The School of Communications new curriculum will feature six important changes and will launch in Fall 2014.
The School of Communications has revised its curriculum to better prepare students for a dynamic future that accentuates the role of web and mobile communications, media analytics, applied research and a more-converged information age.
The curriculum revisions will be implemented in Fall 2014. Current sophomores and juniors can remain under their current curriculum or shift to the new curriculum, while current first-year students and those entering Elon in Fall 2014 will choose among the newly revised majors.
(Dean’s letter to Communications students about curriculum revisions)
Here are the six major changes in the Communications curriculum:
1. Accentuate the role of web and mobile communications
Issue: The way people communicate and gather information is undergoing tremendous change, and students need to understand the prominent role and underlying structure of web and mobile communications.

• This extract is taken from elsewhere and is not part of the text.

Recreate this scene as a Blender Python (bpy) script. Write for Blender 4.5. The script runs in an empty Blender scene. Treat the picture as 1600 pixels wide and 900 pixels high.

Solution: The school is creating a 1-hour Web and Mobile Communications course to be taken concurrently with the lab-based Creating Multimedia Content course (currently named Digital Media Convergence).
2. Deepen the undergraduate research course
Issue: Faculty believe more instructional time is needed in the Great Ideas course to discuss significant topical issues in media and communications and to deepen the research process.
Solution: Effective Fall 2015, the school will increase the 2-hour course to 4 hours so that it focuses on significant issues of the day and elevates the expectation of a quality research paper. Faculty believe the course is best positioned at the junior level so that student work can be revised for consideration for research presentations and the school’s undergraduate research journal.
3. Unify the Journalism major by eliminating sequences
Issue: The Journalism major currently has two sequences: Print/Online News and Broadcast News. While professional distinctions do remain, the future of news is in a multiplatform world, and the curriculum needs to better reflect this future.
Solution: The school is eliminating sequences, adopting a common conceptual course (Journalism in a Free Society), and adopting a common production course (Multimedia News Production) so that all students enter the Multimedia Journalism capstone with more coursework in common.
4. Adopt a common publishing course in Strategic Communications
Issue: Strategic Communications students currently have a choice of three production courses – one focusing on print and web, one focused on video, and the other focused on web publishing. Students need a common course that uniformly prepares them for the Strategic Campaigns capstone.
Solution: The school is stipulating the Corporate Publishing course for all students, with its re-envisioned focus on multiplatform ways to communicate with internal and external audiences. The other courses remain as available electives.
5. Converge cinema and television arts, with a BFA option
Issue: Broadcast and Cinema currently are sequences with separate curricula under the Media Arts & Entertainment major. They are becoming more intertwined through production tools, distribution channels and some professional roles. While distinctions do remain, the curriculum needs to prepare students for a more-converged future.
Solution: The school is renaming the major Cinema & Television Arts, eliminating sequences, and creating common conceptual, writing and capstone courses that expose students to the broader world of entertainment media. Students also will have the opportunity for greater depth through a 60-hour BFA option.
6. Re-orient the Communication Science major as Media Analytics
Issue: Analytics has become a byword for media organizations that place significant emphasis on audience measurement. The current Communication Science major has a somewhat-generic curriculum, and a greater need exists to focus on the science of media measurement and analysis.
Solution: The school is retooling the curriculum and renaming it Media Analytics, with foci on understanding audiences, report writing, data analysis, strategies for emerging media, and measuring media impact.
In addition, the school has proposed a Communication Design major, currently under consideration, that would be responsive to clients and other professional applications in areas such as print publications, creative advertisements, and web and mobile media.